What if we can't share a bag?
Use two carry-on bags (one per person) instead of one. The principle stays the same: one shared color palette and planned laundry. Two small bags is still drastically lighter than checked luggage.
How do we handle different climates across Europe in one bag?
Pack for your coldest destination and your warmest month. Use layers: a thin base layer, a cardigan, and a light jacket cover 50-70°F. For warm destinations (Mediterranean in July), just the base layer and shorts. For cold (Northern Europe in May), layer everything.
What if we're gone longer than 10 days?
Plan two laundry days instead of one (around day 4-5 and day 9-10). This still lets you travel with one carry-on each for 14-15 days. Beyond 2 weeks, consider one checked bag per person to avoid excessive laundry.
Should we pack duplicate items for backup?
No. Pack one of everything. If one person's shirt gets stained, the other has shirts to lend or you buy a replacement for €15-25. Backups add weight and bulk without saving money.
What about footwear—do we really only need 3 pairs?

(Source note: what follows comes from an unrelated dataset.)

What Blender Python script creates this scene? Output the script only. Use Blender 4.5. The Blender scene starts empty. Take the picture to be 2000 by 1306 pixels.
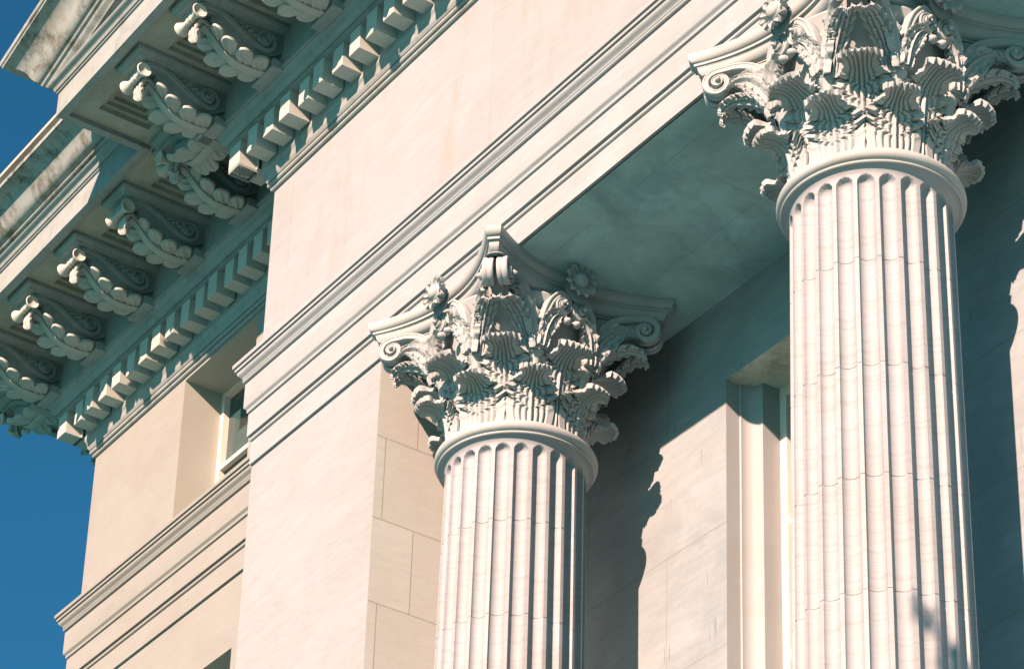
import bpy, math, random
import numpy as np
from mathutils import Matrix, Vector
random.seed(7); rng = np.random.default_rng(7)
scene = bpy.context.scene
COL = scene.collection
PI = math.pi
def rad(d): return math.radians(d)

# ------------------------------------------------------------------ object helpers
def tag(o, label=None, cat=None, group=None, kind=None):
    if cat and not kind: kind = 'thing'
    if label: o['label'] = label
    if cat: o['category'] = cat
    if group: o['group'] = group
    if kind: o['kind'] = kind
    return o
def thing(name, loc=(0, 0, 0), label=None, cat=None, group=None, kind=None):
    o = bpy.data.objects.new(name, None); COL.objects.link(o); o.location = loc
    o.empty_display_size = .2
    return tag(o, label, cat, group, kind)
def mesh(name, V, F, mat, parent=None, loc=(0, 0, 0), smooth=35, rotz=0):
    me = bpy.data.meshes.new(name)
    me.from_pydata([tuple(map(float, v)) for v in V], [], [tuple(int(i) for i in f) for f in F])
    me.validate(); me.update()
    if smooth:
        me.polygons.foreach_set('use_smooth', [True] * len(me.polygons))
        me.set_sharp_from_angle(angle=rad(smooth))
    me.materials.append(mat)
    o = bpy.data.objects.new(name, me); COL.objects.link(o)
    if parent: o.parent = parent
    o.location = loc; o.rotation_euler = (0, 0, rotz)
    return o
def linked(o, parent, loc=None, rotz=None, scale=None):
    c = o.copy(); COL.objects.link(c); c.parent = parent
    if loc is not None: c.location = loc
    if rotz is not None: c.rotation_euler = (0, 0, rotz)
    if scale is not None: c.scale = scale
    return c
def copy_tree(o, parent=None):
    c = o.copy(); COL.objects.link(c); c.parent = parent
    for ch in list(o.children): copy_tree(ch, c)
    return c
class MB:
    def __init__(s): s.V = []; s.F = []
    def add(s, V, F):
        n = len(s.V); s.V += [tuple(v) for v in V]; s.F += [tuple(i + n for i in f) for f in F]; return s
    def box(s, x0, x1, y0, y1, z0, z1):
        V = [(x, y, z) for z in (z0, z1) for y in (y0, y1) for x in (x0, x1)]
        return s.add(V, [(0, 2, 3, 1), (4, 5, 7, 6), (0, 1, 5, 4), (2, 6, 7, 3), (0, 4, 6, 2), (1, 3, 7, 5)])
    def build(s, name, mat, parent=None, **k): return mesh(name, s.V, s.F, mat, parent, **k)
def grid(nr, nc, closed=False, off=0):
    F = []
    for r in range(nr - 1):
        for c in range(nc if closed else nc - 1):
            d = (c + 1) % nc
            F.append((off + r * nc + c, off + r * nc + d, off + (r + 1) * nc + d, off + (r + 1) * nc + c))
    return F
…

Walking shoes (worn daily, you'll break them in early), dressier shoes (for restaurants, evening outings), and sandals/flats (for warm afternoons or casual exploration). That's 3 pairs across both people's needs. Your walking shoes get worn every day; the others rotate.
How do we coordinate outfits without arguing?
Plan your color palette together before packing. Take photos of your packed clothes and share them in your Notes app. Each day, you each pick from the same palette. It's hard to clash when everything matches the same 3-4 colors.
Is a carry-on bag really enough for two people for 10 days?
Yes, if you commit to laundry midway and accept wearing the same shoes and jackets multiple days. It's not about having new clothes every day—it's about having clean clothes and mixing them differently. Most experienced travelers carry just a 40-liter bag solo for 3-4 weeks.